How to Decompose a Release Plan – User Story Mapping

A while back my team overcommitted themselves on a technical debt Sprint. It became apparent we did not have a decent model to expose those pesky “unknown – unknowns”. No matter how much talking and diagramming and more talking we did, we became none the wiser. We simply reached a point where we had to get started, and let the chips fall where they may. I struggled long and hard about this, until a fellow Scrum Master recommended Jeff Patton’s book, User Story Mapping.
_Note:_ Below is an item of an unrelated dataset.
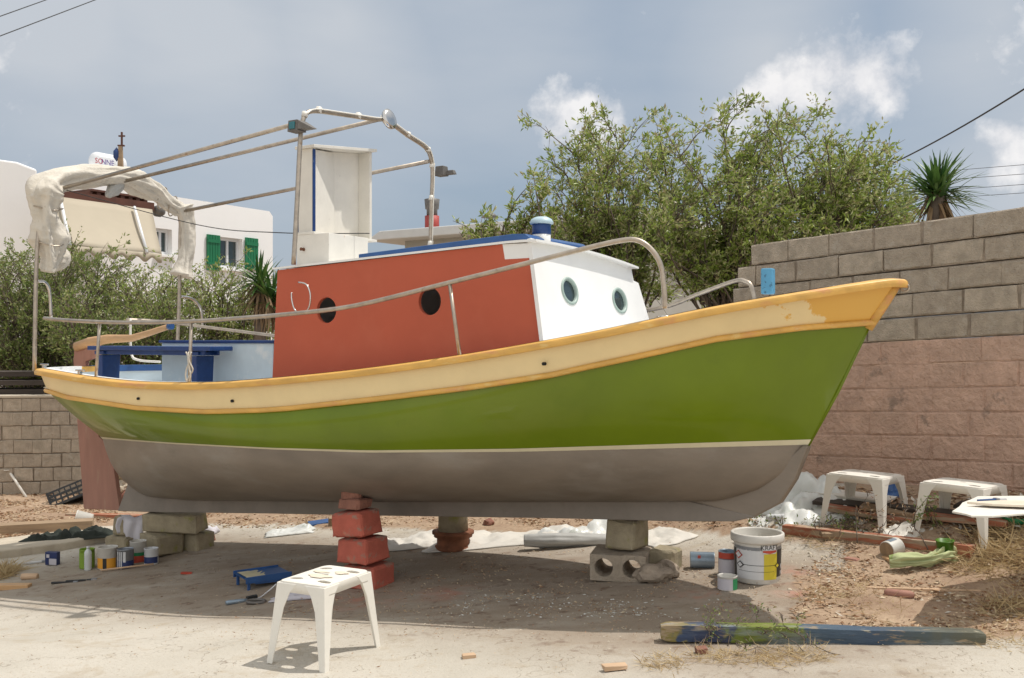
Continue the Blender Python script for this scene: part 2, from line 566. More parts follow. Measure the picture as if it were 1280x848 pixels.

I’ll take the five steps mentioned in his book to explain how it helped us during a “high pressure” sprint. (One of those sprints where senior management all of a sudden remembers a promise they made.)

Here are Jeff’s steps to User Story Mapping.

  1. Write out the story a step at a time.
  2. Organize the story from left to right.
  3. Explore alternatives.
  4. Distill your map into a “backbone”.
  5. Slice out tasks that help your reach a specific outcome.

Here’s how we did it.

  1. Gave every team member their own pile of post its. Then told them to write down everything we needed to do to reach the goal, from their perspective. I called this a “brain dump”.
  2. Had each person place their post its horizontally along the wall as they explained how to get to the goal. After the last person told their story, we combined all the stories into a very long story (time line). Reading the story aloud, we added new post its as team members brought up things we may have forgotten. We continued with this discussion until we were all in agreement as to the events and their sequence. (This part took a long time.)
  3. Drew one long piece of blue masking tape above the story, and grouped the stories. We placed the name of the group above the blue tape.
  4. Drew one long piece of blue masking tape below the groups and placed everything that was not necessary for our initial effort  below the blue line.
  5. Discussed who would take each post it and defined how much effort they needed to complete it. This fostered further discussion ensuring the task and dependent efforts were understood.
  6. Entered all post its into JIRA using the standard Scrum story format with the definition of done defined during our discussion. Assigned the story to the appropriate developer along with the effort estimate given during the meeting.

Here’s the outcome.

We completed the first part of the executive’s promise. The sprint review was a success receiving product owner sign off. Having worked through the complete story, we also understood what was required to fulfill the second part of the promise. The team likewise fell in love with user story mapping. The dialogue fostered by story mapping, carries over into everyday problem solving discussions. Our team has never been so relaxed with each other and ready to hold focused problem solving discussions.

Here’s what we could do better.

Clearly user story mapping saved our necks. Comparing our experience with Jeff’s five steps, here is where I believe we could improve.

  1. Write out the story a step at a time. – We did this pretty well.
  2. Organize the story from left to right. – This presented no big problem.
  3. Explore alternatives. – We could improve on this. While we were organizing the story, we discussed a lot of alternate routs and stuff we forgot. We should have finished our first pass, then “opened the floor” for alternative paths, or filling in things we forgot. Mixing steps one and two, caused some loss of focus.
  4. Distill your map into a “backbone”. – This was our weakest area. We tried to group the stories, but failed. Since we had so many steps on the wall and the team felt they had a strong understanding of the individual pieces, they began loosing interest and we stopped.
  5. Slice out tasks that help your reach a specific outcome. – This was rather magical, and the final confirmation we were on to something. During the story telling part, we easily identified things we could put in a later Sprint. These went below the blue line and were placed in our JIRA backlog. This kept us from having to search through meeting minutes or some extensive requirements document. Moving a post it below the blue line also required some additional conversation and agreement.

Here’s what I’m going to do next.

I’ll review the book User Story Mapping again focusing on exploring alternatives and distilling the map into a backbone. I’ll also check some online resources. I’m a huge believer in this process. Every Scrum Master and Product Owner worth their salt, should read this book at least once.